The modular new Panasonic Varicam, which can shoot either 4K/Ultra HD or high-speed HD, ships next month.

The modular new Panasonic Varicam, which can shoot either 4K/Ultra HD or high-speed HD, ships next month.

“We had a lot of people who loved the previous Varicam, and we have been out of that market for too long,” said Rob Tarrant, European product manager (pictured).

“We are in an industry of creating beautiful images, and we want to get back to that. But that’s not enough. The practicalities are you have to handle this huge amount of data. The recorder is about the practicalities and the workflow. Its ability to do multiple formats simultaneously. It’s a big advantage, as [the recorder, developed with Codex] can do up to four at once”: Raw, up to 120 frames per second, 4K compressed using AVC Ultra onto Express P2 cards, and 2K and 1K proxies on to the same microP2 card. Similarly, for a broadcast workflow, it will do uncompressed Ultra HD, compressed UHD, HD and 960×540 proxies at once.

The Varicam 35 (Super 35mm) head costs €24,000, while the recorder module is €15,000 and the new OLED viewfinder (which doesn’t suffer colour shifts as you move viewing angle) is €6,200. It will also release an umbilical cord, so that users can separate the head from the recorder by up to 30m, useful for crane or jib use. The 240 frames per second Varicam HS head (costing €16,000) is targeted primarily at natural history.

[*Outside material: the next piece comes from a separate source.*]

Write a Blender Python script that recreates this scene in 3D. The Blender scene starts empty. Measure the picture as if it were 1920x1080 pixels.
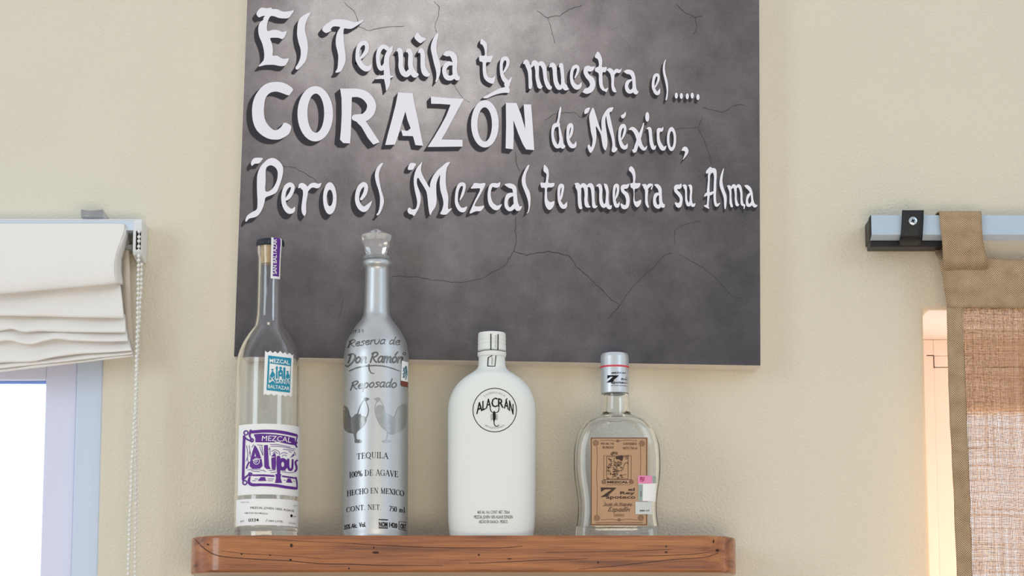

“The beauty of being able to change the camera head and use very long lenses, with 2/3-inch chips, with the same in-camera grading,” will, he hopes make it very appealing to users and rental companies.

One of the first testers, Light Iron CEO Michael Cioni said: “Images are not just about the pictures, but about the workflow. We want products that match both high quality images and efficient workflow,” and he believes the Varicam 35 does both.